Love your neighbor as yourself. I’m not sure about you, but the neighbors I see the most of aren’t the people across the street, they are the ones across the aisle. This week there may be those moments when work is really work, and as I posted a few days ago, we can’t shirk our responsibilty to be productive. But let’s not lose sight of the fact that we have opportunities to stop and listen – really listen – to our workplace neighbors who want to share a little about their lives with a friendly, encouraging coworker.

Tune in tomorrow for more thoughts on how to invest in the lives of our workplace neighbors.

Introducing: The Cubicle Congregation

Welcome to the first post of the Cubicle Congregation, which refers to the millions of Christians across the globe that spend their weekdays in offices. This blog is meant to serve as an encouragement to those who would like to behave as Christians – loving others, making choices of integrity, and working hard with a sound work ethic – in the corporate world.
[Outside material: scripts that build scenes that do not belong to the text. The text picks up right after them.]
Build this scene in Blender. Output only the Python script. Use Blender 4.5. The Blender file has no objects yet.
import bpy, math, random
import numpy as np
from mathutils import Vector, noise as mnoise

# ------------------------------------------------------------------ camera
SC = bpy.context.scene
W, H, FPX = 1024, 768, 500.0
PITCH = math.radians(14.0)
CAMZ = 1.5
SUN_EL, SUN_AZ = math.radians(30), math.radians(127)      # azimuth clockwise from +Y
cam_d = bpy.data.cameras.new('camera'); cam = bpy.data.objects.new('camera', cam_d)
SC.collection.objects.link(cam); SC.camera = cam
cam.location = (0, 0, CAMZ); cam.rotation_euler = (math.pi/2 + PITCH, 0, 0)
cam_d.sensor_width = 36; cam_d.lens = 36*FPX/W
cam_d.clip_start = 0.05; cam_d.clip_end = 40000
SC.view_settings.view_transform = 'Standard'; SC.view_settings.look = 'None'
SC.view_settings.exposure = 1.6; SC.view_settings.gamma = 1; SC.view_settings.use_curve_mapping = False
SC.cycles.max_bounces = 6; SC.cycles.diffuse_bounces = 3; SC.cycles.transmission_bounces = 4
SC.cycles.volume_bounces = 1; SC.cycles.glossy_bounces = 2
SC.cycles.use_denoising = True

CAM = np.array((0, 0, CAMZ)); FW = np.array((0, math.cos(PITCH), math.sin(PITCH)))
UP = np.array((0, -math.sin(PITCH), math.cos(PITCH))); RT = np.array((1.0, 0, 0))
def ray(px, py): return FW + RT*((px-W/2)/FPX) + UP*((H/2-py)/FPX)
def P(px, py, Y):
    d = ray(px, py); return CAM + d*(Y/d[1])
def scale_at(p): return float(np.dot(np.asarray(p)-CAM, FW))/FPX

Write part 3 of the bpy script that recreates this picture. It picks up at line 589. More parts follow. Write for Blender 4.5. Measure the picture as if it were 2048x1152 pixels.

Let’s start with a really simple concept – pleasing your boss. In this case, I’m not referring to the man or woman who does your yearly review, but to God. When the apostle Paul wrote to the people at the church in Ephesus in modern-day Turkey, he wrote that we should, “Work with enthusiasm, as though you were working for the Lord rather than for people.” (Ephesians 6:7, NLT)  I don’t know about you, but I’ve had great bosses and not-so-great bosses, and it certainly effects my motivation and performance at work. But Paul is saying here that our performance standard must be higher – it needs to be based on serving the ultimate Supervisor, who is wiser, more loving and faithful than any human boss we’ll ever encounter. Let’s meditate on that thought and let it motivate us as we head into the work week.